Six Things To Watch For During The Six Nations

Shane Horgan

It’s the time of year that gets rugby fans across Europe counting down the days; the kickoff of the Guinness Six Nations is just around the corner! Ireland enter the tournament as both reigning Grand Slam champions and odds-on favourites to top the standings again – no pressure, then!    


Every single match will be shown live on Virgin Media One, starting with France v Wales on Friday night, so you won’t miss a kick, ruck or maul across the tournament. And if you want to know what to watch out for, then read on; we’ve singled out what may become significant talking points as the weeks go by…

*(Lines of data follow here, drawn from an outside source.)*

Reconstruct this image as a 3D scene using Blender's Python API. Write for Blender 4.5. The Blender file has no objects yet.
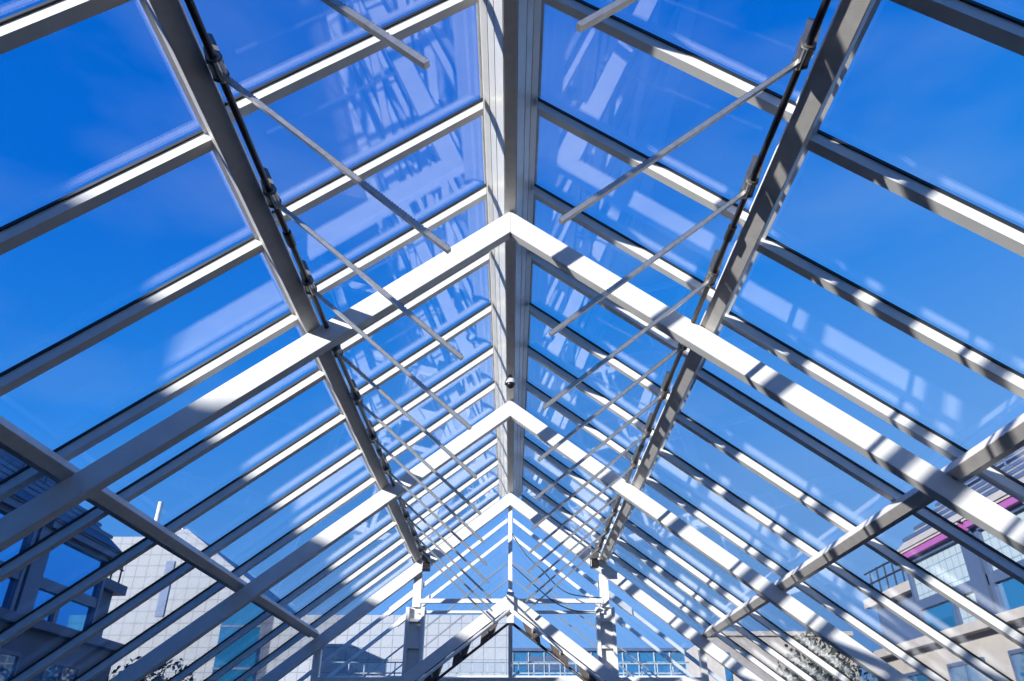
import bpy, bmesh, math, random
from mathutils import Vector, Matrix
random.seed(7)
scene = bpy.context.scene
COL = scene.collection

# ------------------------------------------------------------------ materials
def new_mat(name):
    m = bpy.data.materials.new(name); m.use_nodes = True
    nt = m.node_tree; b = nt.nodes['Principled BSDF']
    return m, nt, b

def paint(name, rgb, rough=.45, metal=0.0, var=.04, scale=6.0, spec=.5):
    m, nt, b = new_mat(name)
    n = nt.nodes.new('ShaderNodeTexNoise'); n.inputs['Scale'].default_value = scale; n.inputs['Detail'].default_value = 5
    tc = nt.nodes.new('ShaderNodeTexCoord'); nt.links.new(tc.outputs['Object'], n.inputs['Vector'])
    r = nt.nodes.new('ShaderNodeValToRGB')
    lo = [max(0, c*(1-var*2)) for c in rgb]; hi = [min(1, c*(1+var)) for c in rgb]
    r.color_ramp.elements[0].position = .3; r.color_ramp.elements[0].color = (*lo, 1)
    r.color_ramp.elements[1].position = .7; r.color_ramp.elements[1].color = (*hi, 1)
    nt.links.new(n.outputs['Fac'], r.inputs['Fac']); nt.links.new(r.outputs['Color'], b.inputs['Base Color'])
    b.inputs['Roughness'].default_value = rough; b.inputs['Metallic'].default_value = metal
    b.inputs['Specular IOR Level'].default_value = spec
    return m

def glass_sheet(name, tint, r0=.05, rough=0.0, power=5.0):
    """clear sheet: straight transmission plus Schlick reflection"""
    m = bpy.data.materials.new(name); m.use_nodes = True
    nt = m.node_tree; nt.nodes.clear()
    out = nt.nodes.new('ShaderNodeOutputMaterial')
    tr = nt.nodes.new('ShaderNodeBsdfTransparent'); tr.inputs['Color'].default_value = (*tint, 1)
    gl = nt.nodes.new('ShaderNodeBsdfGlossy'); gl.inputs['Roughness'].default_value = rough
    gl.inputs['Color'].default_value = (.95, .97, 1, 1)
    mix = nt.nodes.new('ShaderNodeMixShader')
    geo = nt.nodes.new('ShaderNodeNewGeometry')
    dot = nt.nodes.new('ShaderNodeVectorMath'); dot.operation = 'DOT_PRODUCT'
    nt.links.new(geo.outputs['Incoming'], dot.inputs[0]); nt.links.new(geo.outputs['Normal'], dot.inputs[1])
    ab = nt.nodes.new('ShaderNodeMath'); ab.operation = 'ABSOLUTE'; nt.links.new(dot.outputs['Value'], ab.inputs[0])
    inv = nt.nodes.new('ShaderNodeMath'); inv.operation = 'SUBTRACT'; inv.inputs[0].default_value = 1; nt.links.new(ab.outputs[0], inv.inputs[1])
    pw = nt.nodes.new('ShaderNodeMath'); pw.operation = 'POWER'; pw.inputs[1].default_value = power; nt.links.new(inv.outputs[0], pw.inputs[0])
    ml = nt.nodes.new('ShaderNodeMath'); ml.operation = 'MULTIPLY_ADD'; ml.inputs[1].default_value = 1-r0; ml.inputs[2].default_value = r0
    nt.links.new(pw.outputs[0], ml.inputs[0])
    nt.links.new(ml.outputs[0], mix.inputs[0]); nt.links.new(tr.outputs[0], mix.inputs[1]); nt.links.new(gl.outputs[0], mix.inputs[2])
    nt.links.new(mix.outputs[0], out.inputs['Surface'])
    return m

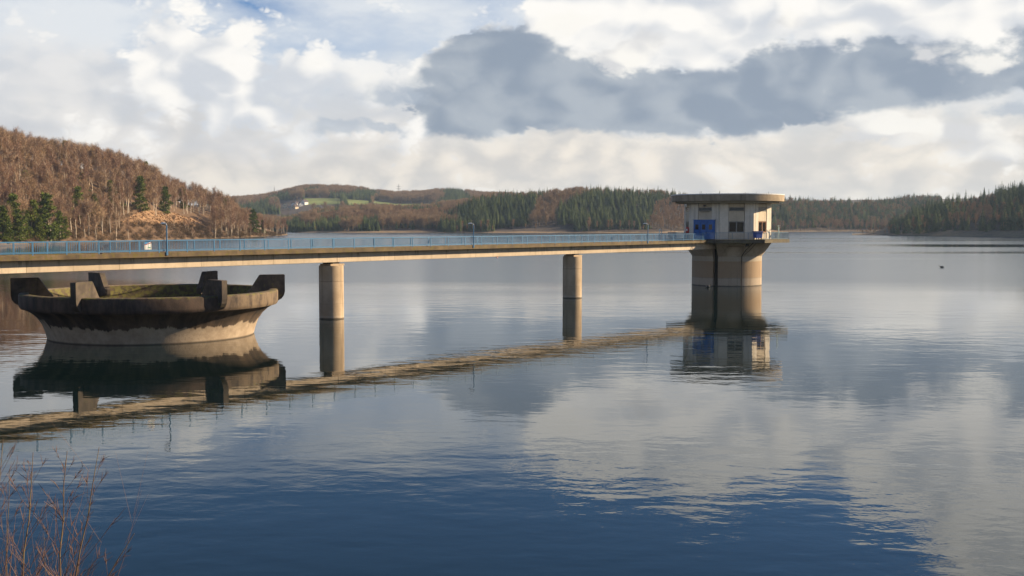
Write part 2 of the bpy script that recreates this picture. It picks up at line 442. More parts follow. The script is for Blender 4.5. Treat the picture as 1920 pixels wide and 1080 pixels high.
# ------------------------------------------------------------------ mesh helpers
class MB:
    def __init__(self): self.v, self.f = [], []
    def add(self, vs, fs):
        k = len(self.v); self.v += [tuple(q) for q in vs]; self.f += [tuple(i + k for i in t) for t in fs]
        return self
    def box(self, c, s, M=None):
        x, y, z = s[0] / 2, s[1] / 2, s[2] / 2
        vs = [Vector((a * x, b_ * y, d * z)) for d in (-1, 1) for b_ in (-1, 1) for a in (-1, 1)]
        if M is not None: vs = [M @ q for q in vs]
        vs = [q + Vector(c) for q in vs]
        return self.add(vs, [(0, 2, 3, 1), (4, 5, 7, 6), (0, 1, 5, 4), (2, 6, 7, 3), (0, 4, 6, 2), (1, 3, 7, 5)])
    def prism(self, poly, z0, z1):
        n = len(poly)
        vs = [(x, y, z0) for x, y in poly] + [(x, y, z1) for x, y in poly]
        fs = [tuple(range(n - 1, -1, -1)), tuple(range(n, 2 * n))] + [(i, (i + 1) % n, n + (i + 1) % n, n + i) for i in range(n)]
        return self.add(vs, fs)
    def tube(self, pts, rad, n=6, cap=True):
        pts = [Vector(q) for q in pts]
        rings = []
        for i, q in enumerate(pts):
            t = (pts[min(i + 1, len(pts) - 1)] - pts[max(i - 1, 0)])
            t = t.normalized() if t.length > 1e-9 else Vector((0, 0, 1))
            a = t.orthogonal().normalized() if i == 0 else (a - t * a.dot(t)).normalized()
            bb = t.cross(a)
            r = rad[i] if isinstance(rad, (list, tuple)) else rad
            rings.append([q + (a * math.cos(2 * math.pi * k / n) + bb * math.sin(2 * math.pi * k / n)) * r for k in range(n)])
        vs = [q for rg in rings for q in rg]
        fs = [(i * n + k, i * n + (k + 1) % n, (i + 1) * n + (k + 1) % n, (i + 1) * n + k) for i in range(len(pts) - 1) for k in range(n)]
        if cap: fs += [tuple(range(n - 1, -1, -1)), tuple(range((len(pts) - 1) * n, len(pts) * n))]
        return self.add(vs, fs)
    def lathe(self, prof, n=64, angs=None, rf=None):
        """prof [(r,z)], revolve; rf(phi,r,z) may change the radius; phi measured from -Y towards +X"""
        angs = angs or [2 * math.pi * k / n for k in range(n)]
        n = len(angs)
        vs = []
        for (r, z) in prof:
            for a in angs:
                q = rf(a, r, z) if rf else r
                vs.append((q * math.sin(a), -q * math.cos(a), z))
        fs = [(i * n + k, i * n + (k + 1) % n, (i + 1) * n + (k + 1) % n, (i + 1) * n + k) for i in range(len(prof) - 1) for k in range(n)]
        return self.add(vs, fs)
    def mesh(self, name, mats, smooth=None):
        me = bpy.data.meshes.new(name)
        me.from_pydata(self.v, [], self.f)
        for mm in (mats if isinstance(mats, (list, tuple)) else [mats]): me.materials.append(MATS[mm])
        if smooth is not None:
            me.polygons.foreach_set('use_smooth', [True] * len(me.polygons))
            me.set_sharp_from_angle(angle=R(smooth))
        me.update()
        return me
    def build(self, name, mat, parent=None, loc=(0, 0, 0), rz=0.0, smooth=None):
        return link(name, self.mesh(name, mat, smooth), parent, loc, rz)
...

While it’s Super Saturday on March 16th that will see the trophies doled out, there’s a prize awaiting Ireland before February is out; a pair of wins to open proceedings would see them leapfrog New Zealand to become the top ranked side on the planet. History awaits, then – and in more ways than one…



Ireland have never secured consecutive Grand Slams – in fact, last year’s clean sweep was only their third overall. You have to go back more than 20 years to find the last example, when France managed it in 1997 and 1998; the question, then, is who’s most likely to rain on the Irish parade?!



Last year’s tournament was a disaster for England, but Eddie Jones has overseen an admirable rebound in recent months. With good news on the injury front – the Vunipola brothers and Manu Tuilagi among notable inclusions – and a certain motivation that comes with being written off in some quarters, they’ll provide a stern test for anyone; not least Ireland, who have the dubious honour of facing them first…



It feels like every year that Scotland are tipped as dark horses - and every year it fails to materialise. That said, it’s hard to ignore the success of Edinburgh and Glasgow this season, as well as some of the international side’s showings over the last 12 months. Murrayfield, then, might be a tricky trip for visiting sides…



Wales enjoyed their most successful autumn campaign ever, setting them up for a right tilt at things this time around. They also have the advantage of facing their two biggest rivals (on paper, at least), England and Ireland, in the cauldron of the Millennium Stadium. And for hymns and arias are to ring out on the final weekend, the schedule is in their favour too…



Ireland’s biggest enemy entering the final furlong might well be the calendar. Crunch ties against France and Wales are separated by a six-day turnaround – and the extra 24 hours of rest that the Welsh will enjoy could be decisive. It’s a big ask – but then that’s the nature of the tournament!